The set rules and etiquette in society meant that courtship was an important and closely monitored factor of encountering the woman’s husband-to-be. During the courtship and engagement period, the two families would discuss financial issues. The male needed to be sufficient in providing his wife with a reasonable or desirable amount of wealth for living, while the woman (or the woman’s father) had to provide a dowry. A dowry in the Victorian era consisted of the money and property that the bride would inherit otherwise when her parents died.

Essentially everything the woman owned is handed over to her husband. This not only concerns material or object things but also her body. Once a woman marries, she loses her right to refuse sex with her husband, as essentially her mind and body are his. The bond of marriage takes away from the ladies freedom as she spends her time looking after her husband and in turn, his children.
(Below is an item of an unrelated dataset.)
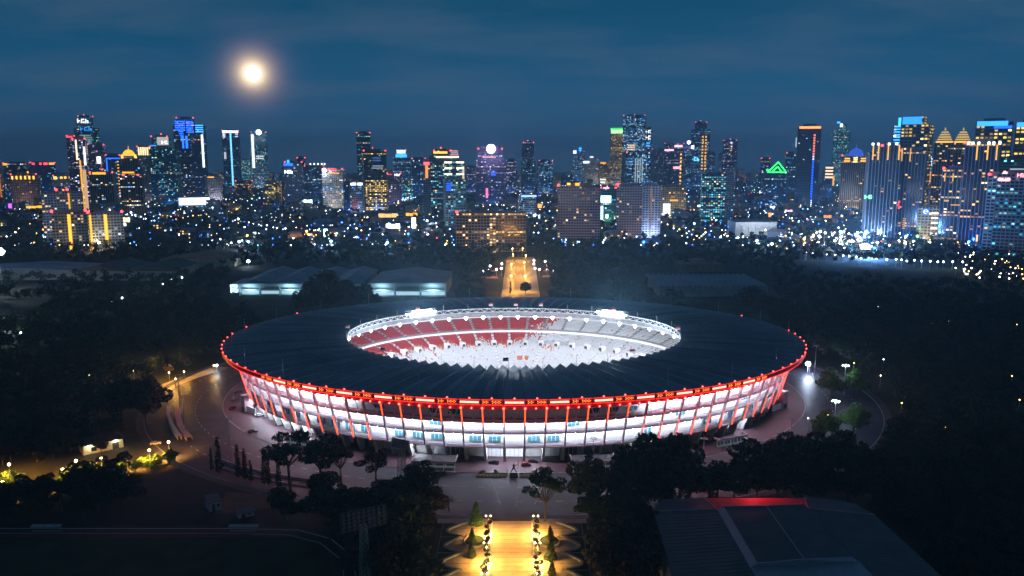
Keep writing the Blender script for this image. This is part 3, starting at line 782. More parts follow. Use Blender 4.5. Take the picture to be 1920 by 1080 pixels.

When accepting a marriage proposal and going ahead with the wedding, the woman must bear in mind the gender roles that she is expected to fulfil within marriage and married life. Women were expected to look after the household, husband and children. Working class women also needed to work alongside these tasks, meaning they had less time with their children.

Married life for women was viewed as essential to maintain a respectable view of themselves in society. However it was not always a life of luxury, enjoyment and happiness. Edith Wharton’s The Fullness of Life (1893) reveals the stagnant life of a married middle class woman:

“I have sometimes thought that a woman’s nature is like a great house full of rooms: there is the hall, through which everyone passes in going in and out; the drawing room, where one receives formal visits; the sitting room, where the members of the family come and go as they list; but beyond that, far beyond, are other rooms, the handles of whose doors perhaps are never turned; no one knows the way to them, no one knows whither they lead; and in the innermost room, the holy of holies, the soul sits alone.”
"And your husband," asked the Spirit, after a pause, "never got beyond the family sitting-room?"
"Never," she returned, impatiently; "and the worst of it was that he was quite content to remain there.” 

This shows that married life can be lonely and dull, even for the middle class, rather than the fantasy of romance that we hold in our minds today.

Due to the lack of romance, it was not uncommon that there were unhappy marriages. Bronte’s Rochester talks about his wife Bertha claiming;

“I could not pass a single evening, nor even a single hour of the day with her” (353).

During this period however, divorces were not very common or easy to obtain. A divorce was extremely expensive meaning that the poor were forced to remain in unhappy marriages. Another reason women remained married was to avoid the social stigma that was placed on divorced women.




Bronte, C. Jane Eyre. Penguin Classics. Penguin Books. London, 2006.


1 comment:

  1. Reading your blog, it is interesting how marriage has changed since then. It is very interesting how parents had more of a say than their daughter about who she will marry. The quotes from Jane Eyre back up your point further, as well as showing how they chose their partners according to rank and how much money they had.